If you need it "cryptographically strong" there's also a secrets.choice in python 3.6 and newer:

>>> import secrets
>>> values = list(range(10))
>>> secrets.choice(values)
2

Answer 9

if you want to use numpy then use the following:

import numpy as np
print(np.random.randint(0,10))

Answer 10

The original question implies generating multiple random integers.

How can I generate integers between 0 and 9 (inclusive) in Python?

Many responses however only show how to get one random number, e.g. random.randint and random.choice.

Multiple Random Integers

For clarity, you can still generate multiple random numbers using those techniques by simply iterating N times:

import random


N = 5

[random.randint(0, 9) for _ in range(N)]
# [9, 7, 0, 7, 3]

[random.choice(range(10)) for _ in range(N)]
# [8, 3, 6, 8, 7]

Sample of Random Integers

Some posts demonstrate how to natively generate multiple random integers.¹ Here are some options that address the implied question:

random.sample returns k unique selections from a population (without replacement):²

random.sample(range(10), k=N)
# [4, 5, 1, 2, 3]

In Python 3.6, random.choices returns k selections from a population (with replacement):

random.choices(range(10), k=N)
# [3, 2, 0, 8, 2]

See also this related post using numpy.random.choice.

_{¹Namely @John Lawrence Aspden, @S T Mohammed, @SiddTheKid, @user14372, @zangw, et al.}

_{²@prashanth mentions this module showing one integer.}

Answer 11

>>> import random
>>> random.randrange(10)
3
>>> random.randrange(10)
1

To get a list of ten samples:

>>> [random.randrange(10) for x in range(10)]
[9, 0, 4, 0, 5, 7, 4, 3, 6, 8]

Answer 12

random.sample is another that can be used

import random
n = 1 # specify the no. of numbers
num = random.sample(range(10),  n)
num[0] # is the required number

Answer 13

Generating random integers between 0 and 9.

import numpy
X = numpy.random.randint(0, 10, size=10)
print(X)

Output:

[4 8 0 4 9 6 9 9 0 7]

Answer 14

Best way is to use import Random function

import random
print(random.sample(range(10), 10))

or without any library import:

n={} 
for i in range(10):
    n[i]=i

for p in range(10):
    print(n.popitem()[1])

here the popitems removes and returns an arbitrary value from the dictionary n.

Answer 15

Try This,

import numpy as np

X = np.random.randint(0, 99, size=1000) # 1k random integer

Answer 16

You can try this:

import numpy as np
print ( np.random.uniform(low=0, high=10, size=(15,)) ).astype(int)

>>> [8 3 6 9 1 0 3 6 3 3 1 2 4 0 4]

Notes:

1.> np.random.uniform generates uniformly distributed numbers over the half-open interval [low, high).

2.> astype(int) casts the numpy array to int data type.

3.> I have chosen size = (15,). This will give you a numpy array of length = 15.

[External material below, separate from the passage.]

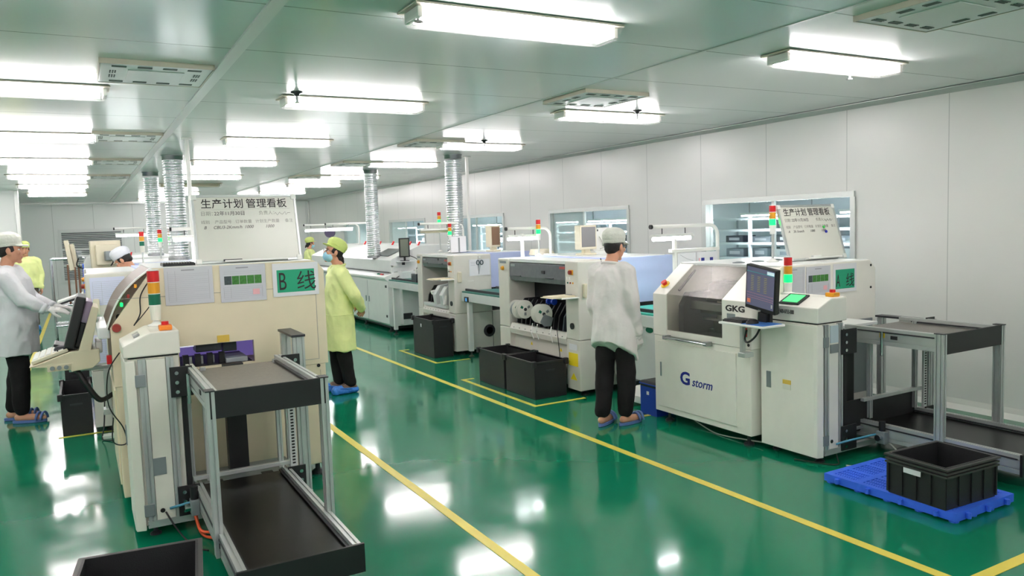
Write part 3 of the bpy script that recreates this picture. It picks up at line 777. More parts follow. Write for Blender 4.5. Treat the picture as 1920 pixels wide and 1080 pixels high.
text('G', .145, ink_b, pa, (x0 - .003, 4.82, .375), (0, -1, 0), (0, 0, 1), 'logo_letter', bold=.004, sx=1.15)
text('storm', .10, ink_b, pa, (x0 - .003, 4.68, .375), (0, -1, 0), (0, 0, 1), 'logo_lettering', shear=.25, bold=.001, sx=.95)
nn = Vector((-.245, 0, .32)).normalized()
for y, z in ((5.09, 1.17), (4.12, 1.18)):
    xx = x0 + .32 * (z - 1.10) / .245
    b_ = MB().cyl(Vector((xx, y, z)), Vector((xx, y, z)) + nn * .008, .04).part('stop_ring', yellow_p, pa)
    MB().cyl(Vector((xx, y, z)) + nn * .008, Vector((xx, y, z)) + nn * .035, .02, .026).part('stop_button', red, b_)
sw = MB().box(x0 - .006, x0 + .002, 4.07, 4.13, .83, .92, .003).part('switch_plate', plastic_w, pa)
MB().box(x0 - .03, x0 - .006, 4.075, 4.125, .84, .91, .006).part('rotary_switch', red, sw)
for z in (.70, .78): MB().cyl((x0 - .002, 4.07, z), (x0 + .002, 4.07, z), .012).part('panel_hole', black_m, pa)
MB().box(4.7, 5.6, 4.02, 4.04, .83, .845).part('side_gap', black_m, pa)
MB().box(4.72, 5.3, 3.76, 4.02, .87, .893, .004).part('feed_cover', white_m, a)
for y, z in ((5.6, 1.30), (5.6, 1.12)): MB().cyl((y, 4.036, z), (y, 4.041, z), .010).part('side_plug', black_m, pa)
for k in range(4):
    MB().lathe((4.7 + k * .22, 4.6, 1.349), [(.05, 0), (.05, .006), (.02, .012)], seg=14).part('top_plug', label_s, pa)
for px, py in ((4.33, 4.15), (4.33, 5.05), (5.5, 4.15), (5.5, 5.05)):
    MB().lathe((px, py, 0), [(.04, 0), (.04, .012), (.014, .03), (.012, .10)], seg=14).part('levelling_foot', dark_g, pa)
# console arm carrying keyboard tray and monitor post
ar = MB().box(4.17, 4.20, 4.05, 4.08, .72, .955, .003).part('console_arm', alu, pa)
MB().box(4.16, 4.25, 4.02, 4.09, .70, .735, .004).part('arm_bracket', alu, ar)
MB().box(4.13, 4.28, 3.82, 3.86, .953, .969).part('arm_plate', alu, ar)
tr = MB().box(4.02, 4.24, 3.72, 4.14, .955, .972, .006).part('keyboard_tray', plastic_w, ar)
MB().box(4.21, 4.24, 3.83, 3.87, .972, 1.10, .004).part('monitor_stem', black_m, ar)
# keyboard, mouse, pad, monitor
k = thing('keyboard', 'black keyboard on the tray of the right printer', 'keyboard', (4.13, 4.02, .972))
MB().box(4.05, 4.2, 3.94, 4.13, .972, .986, .003).part('case', black_m, k)
f = MB()
for i in range(5):
    for j in range(8): f.box(4.06 + i * .027, 4.083 + i * .027, 3.95 + j * .022, 3.968 + j * .022, .986, .992)
f.part('keys', dark_g, k)
MB().box(4.03, 4.22, 3.73, 3.93, .972, .975).single('mouse_pad', mat('blue_pad', S(50, 110, 190), .6), 'blue mouse pad on the tray of the right printer', 'mouse pad', (4.13, 3.83, .972))
k = thing('computer_mouse', 'black computer mouse on the blue pad', 'mouse', (4.09, 3.88, .975))
MB().ell((4.09, 3.88, .975), .055, .033, .034).part('shell', black_m, k, True); MB().box(4.045, 4.055, 3.876, 3.884, .99, 1.0).part('wheel', dark_g, k)
cable_part([(4.2, 4.04, .90), (4.16, 4.02, .84), (4.12, 3.95, .83), (4.12, 3.88, .88), (4.14, 3.85, .95)], .008, cable_k, pa, 'console_cable')
mo = thing('monitor', 'black flat monitor with a dark software screen, tilted on the right printer console', 'monitor', (4.19, 3.81, 1.06))
Mm = Matrix.Translation((4.15, 3.85, 1.215)) @ Matrix.Rotation(radians(9), 4, 'X') @ Matrix.Rotation(radians(-6), 4, 'Y')
def mpart(nm, m, x_0, x_1, y_0, y_1, z_0, z_1, par, bev=0):
    return MB().box(x_0, x_1, y_0, y_1, z_0, z_1, bev).xf(Mm).part(nm, m, par)
cs = mpart('case', black_m, -.012, .03, -.137, .137, -.16, .16, mo, .006)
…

More information on numpy.random.uniform

More information on numpy.ndarray.astype

Answer 17

I used variable to control the range

from random import randint 
numberStartRange = 1
numberEndRange = 9
randomNumber = randint(numberStartRange, numberEndRange)
print(randomNumber)

I used the print function to see the results. You can comment is out if you do not need this.

Answer 18

This is more of a mathematical approach but it works 100% of the time:

Let's say you want to use random.random() function to generate a number between a and b. To achieve this, just do the following:

num = (b-a)*random.random() + a;

Of course, you can generate more numbers.

Answer 19

For the example that you have given (a random integer between 0 and 9), the cleanest solution is:

from random import randrange

randrange(10)

Answer 20

From the documentation page for the random module:

Warning: The pseudo-random generators of this module should not be used for security purposes. Use os.urandom() or SystemRandom if you require a cryptographically secure pseudo-random number generator.

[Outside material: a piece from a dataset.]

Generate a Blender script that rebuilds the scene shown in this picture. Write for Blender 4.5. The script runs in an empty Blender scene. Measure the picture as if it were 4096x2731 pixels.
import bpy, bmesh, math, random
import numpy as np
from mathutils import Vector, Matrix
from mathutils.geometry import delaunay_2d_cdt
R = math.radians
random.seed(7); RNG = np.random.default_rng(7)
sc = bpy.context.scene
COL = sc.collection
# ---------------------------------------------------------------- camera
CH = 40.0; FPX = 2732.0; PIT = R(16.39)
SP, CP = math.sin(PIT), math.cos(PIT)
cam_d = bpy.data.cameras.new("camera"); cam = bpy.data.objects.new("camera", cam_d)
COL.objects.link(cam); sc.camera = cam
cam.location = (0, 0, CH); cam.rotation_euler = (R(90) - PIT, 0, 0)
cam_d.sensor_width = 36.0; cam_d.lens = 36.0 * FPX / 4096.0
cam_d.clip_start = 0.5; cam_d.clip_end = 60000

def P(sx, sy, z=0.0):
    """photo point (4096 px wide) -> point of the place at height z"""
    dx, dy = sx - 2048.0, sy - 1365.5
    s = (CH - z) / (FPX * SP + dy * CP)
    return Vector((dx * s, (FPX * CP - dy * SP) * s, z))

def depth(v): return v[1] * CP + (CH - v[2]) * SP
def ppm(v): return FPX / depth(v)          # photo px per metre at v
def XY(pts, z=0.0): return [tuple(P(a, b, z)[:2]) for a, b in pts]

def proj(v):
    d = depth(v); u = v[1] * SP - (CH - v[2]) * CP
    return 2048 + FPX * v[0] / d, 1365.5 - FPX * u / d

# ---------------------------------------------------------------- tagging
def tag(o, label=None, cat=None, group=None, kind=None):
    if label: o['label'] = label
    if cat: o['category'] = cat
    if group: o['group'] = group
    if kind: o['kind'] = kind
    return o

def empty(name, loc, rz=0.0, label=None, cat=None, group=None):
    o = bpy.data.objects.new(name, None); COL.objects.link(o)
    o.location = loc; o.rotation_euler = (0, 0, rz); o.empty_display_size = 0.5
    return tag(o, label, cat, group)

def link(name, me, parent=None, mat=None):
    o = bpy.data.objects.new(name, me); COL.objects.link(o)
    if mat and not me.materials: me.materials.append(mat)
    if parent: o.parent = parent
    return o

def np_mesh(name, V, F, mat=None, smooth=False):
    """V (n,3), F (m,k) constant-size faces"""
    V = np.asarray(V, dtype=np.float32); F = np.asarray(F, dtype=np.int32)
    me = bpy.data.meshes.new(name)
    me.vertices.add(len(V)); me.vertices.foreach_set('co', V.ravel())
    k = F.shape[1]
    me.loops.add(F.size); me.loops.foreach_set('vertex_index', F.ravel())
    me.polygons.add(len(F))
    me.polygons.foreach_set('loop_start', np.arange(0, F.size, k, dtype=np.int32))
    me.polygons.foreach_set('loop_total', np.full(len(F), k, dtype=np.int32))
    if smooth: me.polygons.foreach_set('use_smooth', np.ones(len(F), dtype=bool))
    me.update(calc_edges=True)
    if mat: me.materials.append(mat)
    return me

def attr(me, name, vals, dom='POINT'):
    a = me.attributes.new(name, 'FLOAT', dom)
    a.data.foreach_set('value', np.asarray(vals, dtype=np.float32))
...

random.SystemRandom, which was introduced in Python 2.4, is considered cryptographically secure. It is still available in Python 3.7.1 which is current at time of writing.

>>> import string
>>> string.digits
'0123456789'
>>> import random
>>> random.SystemRandom().choice(string.digits)
'8'
>>> random.SystemRandom().choice(string.digits)
'1'
>>> random.SystemRandom().choice(string.digits)
'8'
>>> random.SystemRandom().choice(string.digits)
'5'

Instead of string.digits, range could be used per some of the other answers along perhaps with a comprehension. Mix and match according to your needs.

Answer 21

I had better luck with this for Python 3.6

str_Key = ""                                                                                                
str_RandomKey = ""                                                                                          
for int_I in range(128):                                                                                    
      str_Key = random.choice('0123456789')
      str_RandomKey = str_RandomKey + str_Key 

Just add characters like 'ABCD' and 'abcd' or '^!~=-><' to alter the character pool to pull from, change the range to alter the number of characters generated.